### Aim
Copy out the entries below precisely; nothing is to be omitted.

[START OF Material supplied]

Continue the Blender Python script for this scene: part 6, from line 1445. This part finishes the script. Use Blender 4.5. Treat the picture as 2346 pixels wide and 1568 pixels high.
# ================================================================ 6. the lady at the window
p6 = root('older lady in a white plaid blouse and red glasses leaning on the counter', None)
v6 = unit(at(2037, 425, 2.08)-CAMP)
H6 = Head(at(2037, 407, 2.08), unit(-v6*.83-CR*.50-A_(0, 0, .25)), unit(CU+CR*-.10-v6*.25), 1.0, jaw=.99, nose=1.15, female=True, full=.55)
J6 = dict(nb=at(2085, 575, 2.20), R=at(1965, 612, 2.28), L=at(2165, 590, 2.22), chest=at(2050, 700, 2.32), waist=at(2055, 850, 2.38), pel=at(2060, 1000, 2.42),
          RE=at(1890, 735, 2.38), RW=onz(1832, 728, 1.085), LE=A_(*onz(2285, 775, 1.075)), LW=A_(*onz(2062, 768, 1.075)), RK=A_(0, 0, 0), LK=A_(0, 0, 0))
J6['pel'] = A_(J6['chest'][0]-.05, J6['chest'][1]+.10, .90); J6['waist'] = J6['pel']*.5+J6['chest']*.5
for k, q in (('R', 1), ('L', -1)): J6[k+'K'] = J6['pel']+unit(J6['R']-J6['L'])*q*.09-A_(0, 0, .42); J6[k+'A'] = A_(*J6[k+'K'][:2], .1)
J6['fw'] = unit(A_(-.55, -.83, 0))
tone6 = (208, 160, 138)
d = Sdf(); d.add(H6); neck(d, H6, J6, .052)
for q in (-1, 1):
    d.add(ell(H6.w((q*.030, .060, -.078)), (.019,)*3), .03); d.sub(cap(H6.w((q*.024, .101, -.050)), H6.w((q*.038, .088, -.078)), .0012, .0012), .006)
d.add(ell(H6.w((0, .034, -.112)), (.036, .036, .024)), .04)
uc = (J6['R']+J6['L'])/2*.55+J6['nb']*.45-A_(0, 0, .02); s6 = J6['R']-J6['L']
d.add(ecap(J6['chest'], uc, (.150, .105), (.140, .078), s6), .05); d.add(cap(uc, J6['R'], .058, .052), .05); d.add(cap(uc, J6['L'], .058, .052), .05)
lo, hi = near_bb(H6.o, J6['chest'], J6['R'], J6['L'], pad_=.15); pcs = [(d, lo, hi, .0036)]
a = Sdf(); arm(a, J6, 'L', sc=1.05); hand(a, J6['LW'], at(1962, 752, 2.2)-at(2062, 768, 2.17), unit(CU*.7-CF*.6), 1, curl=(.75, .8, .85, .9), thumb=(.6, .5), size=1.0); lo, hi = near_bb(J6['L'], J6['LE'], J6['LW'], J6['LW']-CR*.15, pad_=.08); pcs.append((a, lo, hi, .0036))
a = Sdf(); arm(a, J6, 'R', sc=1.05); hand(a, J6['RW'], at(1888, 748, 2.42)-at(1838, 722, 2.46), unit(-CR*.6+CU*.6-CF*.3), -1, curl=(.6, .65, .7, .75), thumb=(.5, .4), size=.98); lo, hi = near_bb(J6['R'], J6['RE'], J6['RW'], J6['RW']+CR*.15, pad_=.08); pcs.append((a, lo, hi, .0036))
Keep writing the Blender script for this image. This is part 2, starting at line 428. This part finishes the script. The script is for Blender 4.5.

[END OF Material supplied]

### Answer
Continue the Blender Python script for this scene: part 6, from line 1445. This part finishes the script. Use Blender 4.5. Treat the picture as 2346 pixels wide and 1568 pixels high.
# ================================================================ 6. the lady at the window
p6 = root('older lady in a white plaid blouse and red glasses leaning on the counter', None)
v6 = unit(at(2037, 425, 2.08)-CAMP)
H6 = Head(at(2037, 407, 2.08), unit(-v6*.83-CR*.50-A_(0, 0, .25)), unit(CU+CR*-.10-v6*.25), 1.0, jaw=.99, nose=1.15, female=True, full=.55)
J6 = dict(nb=at(2085, 575, 2.20), R=at(1965, 612, 2.28), L=at(2165, 590, 2.22), chest=at(2050, 700, 2.32), waist=at(2055, 850, 2.38), pel=at(2060, 1000, 2.42),
          RE=at(1890, 735, 2.38), RW=onz(1832, 728, 1.085), LE=A_(*onz(2285, 775, 1.075)), LW=A_(*onz(2062, 768, 1.075)), RK=A_(0, 0, 0), LK=A_(0, 0, 0))
J6['pel'] = A_(J6['chest'][0]-.05, J6['chest'][1]+.10, .90); J6['waist'] = J6['pel']*.5+J6['chest']*.5
for k, q in (('R', 1), ('L', -1)): J6[k+'K'] = J6['pel']+unit(J6['R']-J6['L'])*q*.09-A_(0, 0, .42); J6[k+'A'] = A_(*J6[k+'K'][:2], .1)
J6['fw'] = unit(A_(-.55, -.83, 0))
tone6 = (208, 160, 138)
d = Sdf(); d.add(H6); neck(d, H6, J6, .052)
for q in (-1, 1):
    d.add(ell(H6.w((q*.030, .060, -.078)), (.019,)*3), .03); d.sub(cap(H6.w((q*.024, .101, -.050)), H6.w((q*.038, .088, -.078)), .0012, .0012), .006)
d.add(ell(H6.w((0, .034, -.112)), (.036, .036, .024)), .04)
uc = (J6['R']+J6['L'])/2*.55+J6['nb']*.45-A_(0, 0, .02); s6 = J6['R']-J6['L']
d.add(ecap(J6['chest'], uc, (.150, .105), (.140, .078), s6), .05); d.add(cap(uc, J6['R'], .058, .052), .05); d.add(cap(uc, J6['L'], .058, .052), .05)
lo, hi = near_bb(H6.o, J6['chest'], J6['R'], J6['L'], pad_=.15); pcs = [(d, lo, hi, .0036)]
a = Sdf(); arm(a, J6, 'L', sc=1.05); hand(a, J6['LW'], at(1962, 752, 2.2)-at(2062, 768, 2.17), unit(CU*.7-CF*.6), 1, curl=(.75, .8, .85, .9), thumb=(.6, .5), size=1.0); lo, hi = near_bb(J6['L'], J6['LE'], J6['LW'], J6['LW']-CR*.15, pad_=.08); pcs.append((a, lo, hi, .0036))
a = Sdf(); arm(a, J6, 'R', sc=1.05); hand(a, J6['RW'], at(1888, 748, 2.42)-at(1838, 722, 2.46), unit(-CR*.6+CU*.6-CF*.3), -1, curl=(.6, .65, .7, .75), thumb=(.5, .4), size=.98); lo, hi = near_bb(J6['R'], J6['RE'], J6['RW'], J6['RW']+CR*.15, pad_=.08); pcs.append((a, lo, hi, .0036))
Keep writing the Blender script for this image. This is part 2, starting at line 428. This part finishes the script. The script is for Blender 4.5.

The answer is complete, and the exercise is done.